Teacher-student training is straight-forward to implement. First you have to train the teacher, using standard objectives, then use teacher's predictions to build a target distribution while training the student. The student phase looks like this:

inputs, labels = ...
model = ...
teacher = ...
alpha = 0.5

with T.no_grad():
    soft_target = T.nn.functional.softmax(teacher(inputs))
    hard_target = T.arange(soft_target.shape[-1]) == labels[..., np.newaxis]
    target = alpha * soft_target + (1 - alpha) * hard_target

outputs = model(inputs)
logprobs = T.nn.functional.log_softmax(outputs)

loss = T.nn.functional.kl_div(logprobs, target, reduction='batchmean')
print(float(loss))
loss.backward()

It's best not to keep training the teacher by accident - in PyTorch this means wrapping the teacher's prediction in T.no_grad(). Notice we're using KL divergence as a loss function - the PyTorch API encourages you to do this, but it will produce the same gradients as cross entropy.

Note: an alternative (equivalent) implementation would be to use T.nn.functional.kl_div for soft_target, T.nn.functional.cross_entropy for hard_target, and mix the losses rather than the distributions.

What does it do?

We'll skim over some of the fine details here, when they're common to plain (one-hot) softmax cross entropy - see this description for more on that.

Our student produces scores. These are normalised using log-softmax for computing the loss, or softmax to get the prediction distribution:

bar chart of probabilities, with the largest spike on "horse"

Evidently the model is very confident, maybe overconfident, that this image is a horse.

We've already seen how the target distribution is constructed by mixing hard and soft targets. To recap:

bar chart of probabilities, with a large spike for "horse" but small values for "cat", etc.

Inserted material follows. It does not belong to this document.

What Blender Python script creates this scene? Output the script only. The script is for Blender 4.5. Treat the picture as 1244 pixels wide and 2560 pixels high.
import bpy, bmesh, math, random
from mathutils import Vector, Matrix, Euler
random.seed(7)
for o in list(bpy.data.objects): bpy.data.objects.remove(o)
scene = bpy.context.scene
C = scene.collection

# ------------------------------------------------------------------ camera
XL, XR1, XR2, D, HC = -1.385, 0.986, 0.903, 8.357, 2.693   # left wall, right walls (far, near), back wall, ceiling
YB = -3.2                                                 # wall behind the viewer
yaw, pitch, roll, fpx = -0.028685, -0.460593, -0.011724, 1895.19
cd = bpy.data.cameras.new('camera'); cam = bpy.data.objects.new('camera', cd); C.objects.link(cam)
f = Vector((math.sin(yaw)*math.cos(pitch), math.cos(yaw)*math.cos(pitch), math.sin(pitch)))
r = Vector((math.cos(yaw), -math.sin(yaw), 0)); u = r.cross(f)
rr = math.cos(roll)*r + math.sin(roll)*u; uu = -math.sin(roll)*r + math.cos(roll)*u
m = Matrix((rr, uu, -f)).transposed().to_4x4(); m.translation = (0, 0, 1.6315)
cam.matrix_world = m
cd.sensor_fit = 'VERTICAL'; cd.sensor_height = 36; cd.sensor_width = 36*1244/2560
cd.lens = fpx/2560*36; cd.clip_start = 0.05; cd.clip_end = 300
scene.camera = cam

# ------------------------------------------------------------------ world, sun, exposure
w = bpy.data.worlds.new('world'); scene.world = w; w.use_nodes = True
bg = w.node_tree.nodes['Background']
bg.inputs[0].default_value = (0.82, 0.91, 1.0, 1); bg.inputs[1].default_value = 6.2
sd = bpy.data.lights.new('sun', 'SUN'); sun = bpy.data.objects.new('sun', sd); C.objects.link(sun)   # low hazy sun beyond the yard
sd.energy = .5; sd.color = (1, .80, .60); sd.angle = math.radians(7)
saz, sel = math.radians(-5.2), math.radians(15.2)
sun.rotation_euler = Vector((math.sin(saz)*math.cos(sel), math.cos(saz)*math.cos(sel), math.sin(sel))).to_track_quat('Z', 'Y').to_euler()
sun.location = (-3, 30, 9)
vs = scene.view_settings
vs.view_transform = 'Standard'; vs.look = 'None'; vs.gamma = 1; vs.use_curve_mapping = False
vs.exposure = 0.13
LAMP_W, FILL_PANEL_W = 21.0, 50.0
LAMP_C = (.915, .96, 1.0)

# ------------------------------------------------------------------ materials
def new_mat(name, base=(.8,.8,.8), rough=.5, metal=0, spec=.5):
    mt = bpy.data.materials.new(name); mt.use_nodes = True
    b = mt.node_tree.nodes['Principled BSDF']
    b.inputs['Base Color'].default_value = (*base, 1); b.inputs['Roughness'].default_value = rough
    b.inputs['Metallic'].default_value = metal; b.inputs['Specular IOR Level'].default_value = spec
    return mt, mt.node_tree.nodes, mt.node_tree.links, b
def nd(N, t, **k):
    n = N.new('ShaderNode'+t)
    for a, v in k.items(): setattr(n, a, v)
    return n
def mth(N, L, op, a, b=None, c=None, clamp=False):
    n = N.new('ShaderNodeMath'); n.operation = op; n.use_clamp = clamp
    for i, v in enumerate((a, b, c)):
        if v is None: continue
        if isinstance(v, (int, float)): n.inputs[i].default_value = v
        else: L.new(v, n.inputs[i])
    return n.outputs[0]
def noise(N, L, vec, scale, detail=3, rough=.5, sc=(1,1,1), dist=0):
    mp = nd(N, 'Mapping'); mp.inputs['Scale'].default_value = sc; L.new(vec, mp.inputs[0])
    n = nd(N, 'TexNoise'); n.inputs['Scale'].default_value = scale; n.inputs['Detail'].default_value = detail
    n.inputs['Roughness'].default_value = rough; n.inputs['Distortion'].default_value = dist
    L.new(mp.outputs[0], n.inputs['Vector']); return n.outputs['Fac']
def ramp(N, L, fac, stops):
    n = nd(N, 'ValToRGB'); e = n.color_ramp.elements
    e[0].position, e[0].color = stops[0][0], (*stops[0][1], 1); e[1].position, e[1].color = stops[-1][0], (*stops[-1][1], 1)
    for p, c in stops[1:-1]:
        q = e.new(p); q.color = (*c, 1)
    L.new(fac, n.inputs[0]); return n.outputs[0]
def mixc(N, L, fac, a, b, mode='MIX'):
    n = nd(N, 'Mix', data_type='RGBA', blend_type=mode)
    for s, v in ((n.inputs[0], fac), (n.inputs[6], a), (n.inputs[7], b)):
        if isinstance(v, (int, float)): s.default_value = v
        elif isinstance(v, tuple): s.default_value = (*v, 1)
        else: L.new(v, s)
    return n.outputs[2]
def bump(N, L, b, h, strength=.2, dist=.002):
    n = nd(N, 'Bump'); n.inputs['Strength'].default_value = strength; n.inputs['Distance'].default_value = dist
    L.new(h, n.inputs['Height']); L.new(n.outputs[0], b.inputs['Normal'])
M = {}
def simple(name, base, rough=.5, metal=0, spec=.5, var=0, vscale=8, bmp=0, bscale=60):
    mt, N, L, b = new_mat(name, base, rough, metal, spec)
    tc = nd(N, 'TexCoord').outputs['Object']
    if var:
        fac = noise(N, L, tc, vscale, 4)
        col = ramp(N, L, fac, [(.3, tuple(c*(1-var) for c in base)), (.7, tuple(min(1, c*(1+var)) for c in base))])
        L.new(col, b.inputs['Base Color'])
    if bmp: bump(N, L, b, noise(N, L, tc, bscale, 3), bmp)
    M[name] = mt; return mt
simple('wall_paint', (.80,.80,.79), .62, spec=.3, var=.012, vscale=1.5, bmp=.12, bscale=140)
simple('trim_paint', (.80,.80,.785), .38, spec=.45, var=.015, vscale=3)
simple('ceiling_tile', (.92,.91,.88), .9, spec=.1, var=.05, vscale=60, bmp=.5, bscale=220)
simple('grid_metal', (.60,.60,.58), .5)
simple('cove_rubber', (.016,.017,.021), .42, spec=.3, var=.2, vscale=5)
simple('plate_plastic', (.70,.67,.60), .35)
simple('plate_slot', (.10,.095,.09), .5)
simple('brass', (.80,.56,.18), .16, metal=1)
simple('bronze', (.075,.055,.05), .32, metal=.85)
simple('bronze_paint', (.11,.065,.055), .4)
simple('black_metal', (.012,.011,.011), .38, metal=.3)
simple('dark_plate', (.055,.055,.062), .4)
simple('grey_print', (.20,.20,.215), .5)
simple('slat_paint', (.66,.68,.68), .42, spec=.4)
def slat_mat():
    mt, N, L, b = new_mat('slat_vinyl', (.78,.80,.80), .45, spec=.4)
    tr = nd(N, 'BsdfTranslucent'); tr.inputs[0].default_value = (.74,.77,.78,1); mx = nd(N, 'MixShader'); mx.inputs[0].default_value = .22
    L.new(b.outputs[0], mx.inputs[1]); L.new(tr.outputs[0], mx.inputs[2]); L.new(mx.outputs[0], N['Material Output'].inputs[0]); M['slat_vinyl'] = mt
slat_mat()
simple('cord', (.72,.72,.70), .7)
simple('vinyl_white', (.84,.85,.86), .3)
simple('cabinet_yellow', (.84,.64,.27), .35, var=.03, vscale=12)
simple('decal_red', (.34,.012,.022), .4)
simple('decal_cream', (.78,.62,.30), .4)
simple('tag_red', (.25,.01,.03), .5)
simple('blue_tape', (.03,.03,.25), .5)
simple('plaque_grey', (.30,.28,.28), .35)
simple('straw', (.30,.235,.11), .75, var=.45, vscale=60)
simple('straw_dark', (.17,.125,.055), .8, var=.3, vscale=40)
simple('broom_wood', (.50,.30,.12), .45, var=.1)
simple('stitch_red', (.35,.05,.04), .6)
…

Running equation \eqref{eqn:loss} to compare predicted and target distributions, we get the cross entropy loss 1.89 (or a KL divergence loss 0.946).

The backward pass

The backward pass is really the important bit, after all, so let's look at that... The gradient with respect to scores is surprisingly simple:

$$\frac{dL}{dx_i} = p_i - t_i$$

Where $x_i$ is the score, $p_i$ is the predicted probability (computed from $x_i$) and $t_i$ is the target probability, for class $i$.

In our example, the gradient w.r.t. scores looks like this:

bar chart of gradients for airplane, automobile, horse etc. with "horse" strongly positive, cat strongly negative

We might be surprised by a strong positive gradient for "horse". This means that the loss is trying to push down the "horse" prediction, even though this is actually the correct label from the dataset. It's the teacher's fault - the teacher thinks the student is overconfident and should be sharing out some probability to other classes, especially "cat", "dog" and "truck".

A couple of observations. First, there is always the same positive and negative gradient mass (as both $p$ and $t$ are probability distributions which sum to 1). Unlike one-hot softmax cross entropy, however, there can be multiple positive and negative gradients. Second, the gradient magnitude depends on the absolute difference between $p$ and $t$, which makes intuitive sense.

Wrap up

That's teacher-student training, most commonly applied as knowledge distillation. It can be motivated as a less "spiky" objective than one-hot softmax cross entropy. We saw what kinds of gradients to expect, that even the correct class can receive a positive loss gradient, and the gradient is zero when the student agrees with the mixed target.

The most common scenario for teacher-student is optimising for inference/predictions, where we want maximum prediction quality for minimum prediction runtime. To achieve this we're willing to spend extra training time on a large teacher and then use the teacher-student objective to train a better compact student model than we could have done from scratch.